HARMONICS

From your study of oscillators, you should know that the oscillator will oscillate at the resonant frequency of the tank circuit. Although the tank circuit is resonant at a particular frequency, many other frequencies other than the resonant frequency are present in the oscillator. These other frequencies are referred to as HARMONICS. A harmonic is defined as a sinusoidal wave having a frequency that is a multiple of the fundamental frequency. In other words, a sine wave that is twice that fundamental frequency is referred to as the SECOND HARMONIC.

What you must remember is that the current in circuits operating at the resonant frequency is relatively large in amplitude.
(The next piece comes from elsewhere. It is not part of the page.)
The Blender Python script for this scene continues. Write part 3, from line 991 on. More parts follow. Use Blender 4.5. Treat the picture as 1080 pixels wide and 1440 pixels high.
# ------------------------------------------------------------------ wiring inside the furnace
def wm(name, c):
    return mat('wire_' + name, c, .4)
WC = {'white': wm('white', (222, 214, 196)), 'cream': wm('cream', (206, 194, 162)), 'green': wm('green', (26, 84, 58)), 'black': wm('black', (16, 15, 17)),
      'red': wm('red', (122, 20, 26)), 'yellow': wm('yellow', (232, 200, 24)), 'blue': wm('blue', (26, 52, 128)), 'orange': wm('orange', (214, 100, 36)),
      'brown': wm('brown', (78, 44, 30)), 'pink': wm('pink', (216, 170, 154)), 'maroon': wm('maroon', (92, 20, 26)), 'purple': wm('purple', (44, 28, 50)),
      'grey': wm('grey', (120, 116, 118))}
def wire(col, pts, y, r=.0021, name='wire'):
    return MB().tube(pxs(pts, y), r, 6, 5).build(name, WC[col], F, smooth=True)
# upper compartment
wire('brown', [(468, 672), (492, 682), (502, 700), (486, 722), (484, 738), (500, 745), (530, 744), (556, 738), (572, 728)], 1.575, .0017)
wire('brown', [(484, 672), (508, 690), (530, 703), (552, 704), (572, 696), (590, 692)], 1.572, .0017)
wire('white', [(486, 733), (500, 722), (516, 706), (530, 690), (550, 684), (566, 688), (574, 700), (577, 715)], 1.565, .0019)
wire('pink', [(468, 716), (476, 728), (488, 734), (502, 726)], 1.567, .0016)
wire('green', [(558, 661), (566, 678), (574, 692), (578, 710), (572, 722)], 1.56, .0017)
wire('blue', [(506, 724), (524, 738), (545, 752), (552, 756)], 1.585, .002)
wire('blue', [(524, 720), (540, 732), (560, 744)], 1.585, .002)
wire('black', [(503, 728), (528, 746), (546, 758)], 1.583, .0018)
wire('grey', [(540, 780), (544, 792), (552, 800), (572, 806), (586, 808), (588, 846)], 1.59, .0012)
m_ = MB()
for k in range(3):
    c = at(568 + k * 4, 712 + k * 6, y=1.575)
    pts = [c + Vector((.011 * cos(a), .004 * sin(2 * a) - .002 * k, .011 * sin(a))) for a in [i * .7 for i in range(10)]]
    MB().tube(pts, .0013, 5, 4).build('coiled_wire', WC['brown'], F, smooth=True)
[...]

The harmonic frequency amplitudes are relatively small. For example, the second harmonic of a fundamental frequency has only 20 percent of the amplitude of the resonant frequency. A third harmonic has perhaps 10 percent of the amplitude of the fundamental frequency.

One useful purpose of harmonics is that of frequency multiplication. It can be used in circuits to multiply the fundamental frequency to a higher frequency. The need for frequency-multiplier circuits results from the fact that the frequency stability of most oscillators decreases as frequency increases. Relatively good stability can be achieved at the lower frequencies. Thus, to achieve optimum stability, an oscillator is operated at a low frequency, and one or more stages of multiplication are used to raise the signal to the desired operating frequency.

FREQUENCY MULTIPLICATION

FREQUENCY MULTIPLIERS are special class C amplifiers that are biased at 3 to 10 times the normal cutoff bias. They are used to generate a frequency that is a multiple (harmonic) of a lower frequency. Such circuits are called frequency multipliers or harmonic generators.
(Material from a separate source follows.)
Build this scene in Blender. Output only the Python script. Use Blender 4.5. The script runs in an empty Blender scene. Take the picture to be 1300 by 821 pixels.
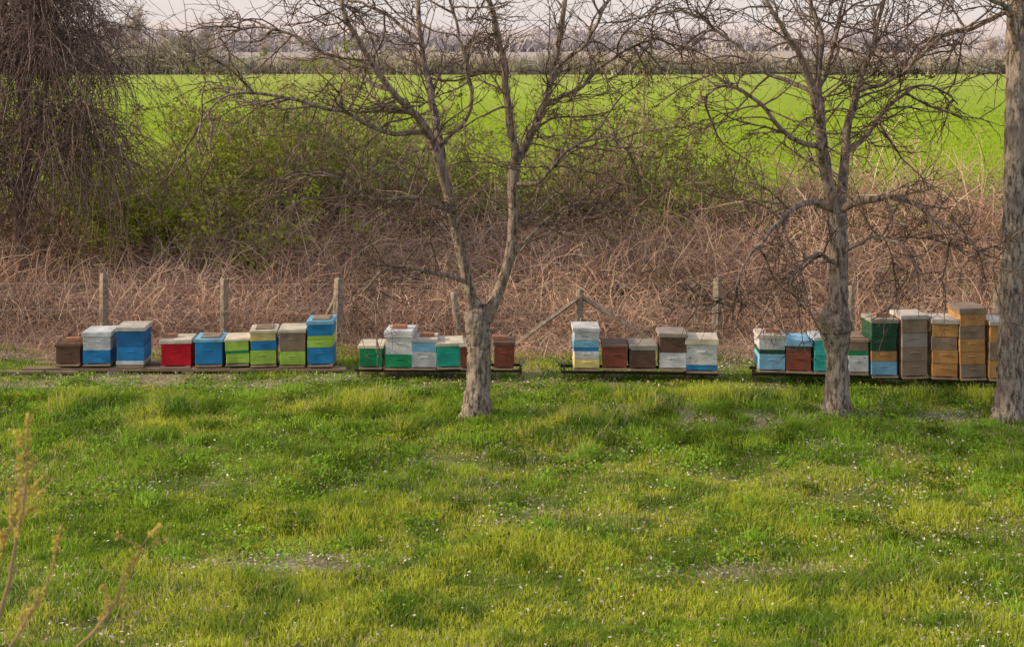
import bpy, math, numpy as np
from mathutils import Vector
rng = np.random.default_rng(11)
F = 1805.0; HC = 5.2
def W(px, py, D):
    return np.array([(px-650)*D/F, D, HC-(py-50)*D/F])
scene = bpy.context.scene
COL = scene.collection

# ---------------------------------------------------------------- noise
class VN:
    def __init__(s, seed, n=256):
        s.g = np.random.default_rng(seed).random((n, n)); s.n = n
    def __call__(s, x, y):
        x = np.asarray(x, float); y = np.asarray(y, float)
        xi = np.floor(x).astype(int); yi = np.floor(y).astype(int)
        fx = x-xi; fy = y-yi
        fx = fx*fx*(3-2*fx); fy = fy*fy*(3-2*fy); n = s.n; g = s.g
        a = g[xi % n, yi % n]; b = g[(xi+1) % n, yi % n]
        c = g[xi % n, (yi+1) % n]; d = g[(xi+1) % n, (yi+1) % n]
        return (a*(1-fx)+b*fx)*(1-fy)+(c*(1-fx)+d*fx)*fy
    def fbm(s, x, y, o=4):
        r = 0; a = .5; t = 0
        for i in range(o):
            r = r+a*s(x*2**i+17.3*i, y*2**i+5.1*i); t += a; a *= .5
        return r/t
N1 = VN(1); N2 = VN(2); N3 = VN(3); N4 = VN(4)
def sstep(a, b, x):
    t = np.clip((x-a)/(b-a), 0, 1); return t*t*(3-2*t)
def H(x, y):
    x = np.asarray(x, float); y = np.asarray(y, float)
    near = 1-sstep(42, 60, y)
    h = (N1.fbm(x*.35+50, y*.35+50, 3)-.5)*.16 + (N2(x*1.7+30, y*1.7+30)-.5)*.05
    bank = sstep(26.5, 30, y)*(1-sstep(35, 40, y))*(.2+.4*N4.fbm(x*.4, y*.4, 2))
    return bank+h*near*(1-.7*sstep(20.3, 21, y)*(1-sstep(22.5, 23.5, y)))

# ---------------------------------------------------------------- mesh builder
class MB:
    def __init__(s): s.v = []; s.q = []; s.t = []; s.c = []; s.qm = []; s.tm = []; s.n = 0
    def add(s, v, q=None, t=None, c=(1, 1, 1), m=0):
        v = np.asarray(v, float).reshape(-1, 3); k = len(v); s.v.append(v)
        c = np.asarray(c, float)
        s.c.append(np.broadcast_to(c, (k, 3)) if c.ndim == 1 else c)
        if q is not None:
            q = np.asarray(q, int).reshape(-1, 4); s.q.append(q+s.n); s.qm.append(np.full(len(q), m))
        if t is not None:
            t = np.asarray(t, int).reshape(-1, 3); s.t.append(t+s.n); s.tm.append(np.full(len(t), m))
        s.n += k
    def mesh(s, name, mats, smooth=False):
        me = bpy.data.meshes.new(name)
        v = np.concatenate(s.v); c = np.concatenate(s.c)
        q = np.concatenate(s.q) if s.q else np.zeros((0, 4), int)
        t = np.concatenate(s.t) if s.t else np.zeros((0, 3), int)
        mi = np.concatenate((s.qm or [np.zeros(0)])+(s.tm or [np.zeros(0)])).astype(np.int32)
        loops = np.concatenate([q.ravel(), t.ravel()]).astype(np.int32)
        ls = np.concatenate([np.arange(len(q))*4, len(q)*4+np.arange(len(t))*3]).astype(np.int32)
        me.vertices.add(len(v)); me.vertices.foreach_set('co', v.astype(np.float32).ravel())
        me.loops.add(len(loops)); me.loops.foreach_set('vertex_index', loops)
        me.polygons.add(len(ls)); me.polygons.foreach_set('loop_start', ls)
        me.polygons.foreach_set('material_index', mi)
        me.update(calc_edges=True)
        me.polygons.foreach_set('use_smooth', np.full(len(ls), smooth))
        a = me.attributes.new('Col', 'FLOAT_COLOR', 'POINT')
        a.data.foreach_set('color', np.hstack([c, np.ones((len(c), 1))]).astype(np.float32).ravel())
        for m in mats: me.materials.append(m)
        me.update()
        return me
    def obj(s, name, mats, smooth=False, parent=None):
        return link(name, s.mesh(name, mats, smooth), parent)
def link(name, me, parent=None):
    o = bpy.data.objects.new(name, me); COL.objects.link(o)
    if parent: o.parent = parent
    return o
def empty(name, loc=(0, 0, 0)):
    o = bpy.data.objects.new(name, None); o.location = loc; o.empty_display_size = .3; COL.objects.link(o); return o

# ---------------------------------------------------------------- strands
def norm(a): return a/(np.linalg.norm(a, axis=-1, keepdims=True)+1e-9)
def strands(st, d, L, K, wig=.25, droop=0., r=rng, upturn=0.):
    N = len(st); P = np.zeros((N, K, 3)); P[:, 0] = st; d = norm(d.copy())
    L = np.broadcast_to(L, (N,))
    for k in range(1, K):
        f = k/(K-1)
        d = d + r.normal(0, wig, (N, 3)); d[:, 2] += -droop+upturn*2*(f-.3)
        d = norm(d); P[:, k] = P[:, k-1]+d*(L/(K-1))[:, None]
    return P
def tubes(mb, P, R, sides=3, c=(1, 1, 1), m=0, lump=0):
    N, K, _ = P.shape
    T = np.zeros_like(P); T[:, 1:-1] = P[:, 2:]-P[:, :-2]; T[:, 0] = P[:, 1]-P[:, 0]; T[:, -1] = P[:, -1]-P[:, -2]
    T = norm(T)
    ref = np.where(np.abs(norm(P[:, -1]-P[:, 0])[:, 2:3]) > .75, np.array([[0, 1., .02]]), np.array([[.02, 0, 1.]]))[:, None, :]
    U = norm(np.cross(T, np.broadcast_to(ref, T.shape))); V = np.cross(T, U)
    a = np.arange(sides)/sides*2*math.pi
    R = np.asarray(R)[..., None]*np.ones(sides)
    if lump: R = R*(1+rng.normal(0, lump, R.shape))
    X = P[:, :, None, :]+R[..., None]*(np.cos(a)[None, None, :, None]*U[:, :, None, :]+np.sin(a)[None, None, :, None]*V[:, :, None, :])
    idx = np.arange(N*K*sides).reshape(N, K, sides)
    nx = np.roll(idx, -1, axis=2)
    q = np.stack([idx[:, :-1], nx[:, :-1], nx[:, 1:], idx[:, 1:]], -1).reshape(-1, 4)
    c = np.asarray(c, float)
    if c.ndim == 2: c = np.repeat(c, K*sides, axis=0)
    mb.add(X, q=q, c=c, m=m)
def children(P, n, tmin=.2, tmax=1., r=rng):
    N, K, _ = P.shape
    i = r.integers(0, N, n); t = (tmin+(tmax-tmin)*r.random(n))*(K-1)
    k = np.minimum(t.astype(int), K-2); f = (t-k)[:, None]
    p = P[i, k]*(1-f)+P[i, k+1]*f
    return p, norm(P[i, k+1]-P[i, k]), t/(K-1), i
def rdir(n, r=rng): return norm(r.normal(0, 1, (n, 3)))
def leaves(mb, C, size, c, m=0, flat=0., r=rng, wd=.28):
    N = len(C); a = rdir(N, r); b = rdir(N, r)
    if flat: a[:, 2] *= (1-flat); b[:, 2] *= (1-flat)
    a = norm(a); b = norm(np.cross(np.cross(a, b), a)); s = np.broadcast_to(size, (N,))[:, None]
    X = np.stack([C-a*s*.5, C+b*s*wd, C+a*s*.5, C-b*s*wd], 1)
    c = np.asarray(c, float)
    if c.ndim == 2: c = np.repeat(c, 4, axis=0)
    mb.add(X, q=np.arange(N*4).reshape(N, 4), c=c, m=m)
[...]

Figure 2 - 26 illustrates a frequency multiplier known as a FREQUENCY DOUBLER or SECOND HARMONIC GENERATOR. As illustrated, the input is 1 megahertz and the output is 2 megahertz, or twice the input frequency. In other words, the second harmonic of 1 megahertz is 2 megahertz. The third harmonic (frequency tripler) would be 3 megahertz, or 3 times the input signal. The fourth harmonic (quadruplet) would be 4 megahertz, or 4 times the 1-megahertz input signal. The fourth harmonic generator (frequency quadruplet) is normally as high in multiplication as is practical, because at harmonics higher than the fourth, the output diminishes to a very weak output signal.

Figure 2-26. - Frequency doubler.

Frequency multipliers are operated by the pulses of collector current produced by a class C amplifier. Although the collector current flows in pulses, the alternating collector voltage is sinusoidal because of the action of the tank circuit. When the output tank circuit is tuned to the required harmonic, the tank circuit acts as a filter, accepting the desired frequency and rejecting all others.

Figure 2-27 illustrates the waveforms in a typical doubler circuit. You can see that the pulses of collector current are the same frequency as the input signal. These pulses of collector current energize the tank circuit and cause it to oscillate at twice the base signal frequency. Between the pulses of collector current, the tank circuit continues to oscillate. Therefore, the tank circuit receives a current pulse for every other cycle of its output.

Figure 2-27. - Frequency doubler waveforms.

Buffer Amplifier Coupling the resonant frequency from the oscillator by different coupling methods also affects the oscillator frequency and amplitude. A BUFFER AMPLIFIER decreases the loading effect on the oscillator by reducing the interaction (matching impedance) between the load and the oscillator.

Figure 2-28 is the schematic diagram of a buffer amplifier. This circuit is a common-collector amplifier. A common-collector amplifier has a high input impedance and a low output impedance. Since the output of an oscillator is connected to the high impedance of the common-collector amplifier, the buffer has little effect on the operation of the oscillator. The output of the common-collector buffer is then connected to an external load; therefore, the changes in the output load cannot reflect back to the oscillator circuit. Thus, the buffer amplifier reduces interaction between the load and the oscillator. Figure 2-29 illustrates a shunt-fed Hartley oscillator with a buffer amplifier. This is "one-way" coupling since the oscillator signal is coupled forward, but load changes are not coupled back to the oscillator.

Figure 2-28. - Buffer amplifier.

Figure 2-29. - Shunt-fed Hartley oscillator with buffer amplifier.

Q.22 What is the frequency that is twice the fundamental frequency?
Q.23 What is the purpose of the buffer amplifier?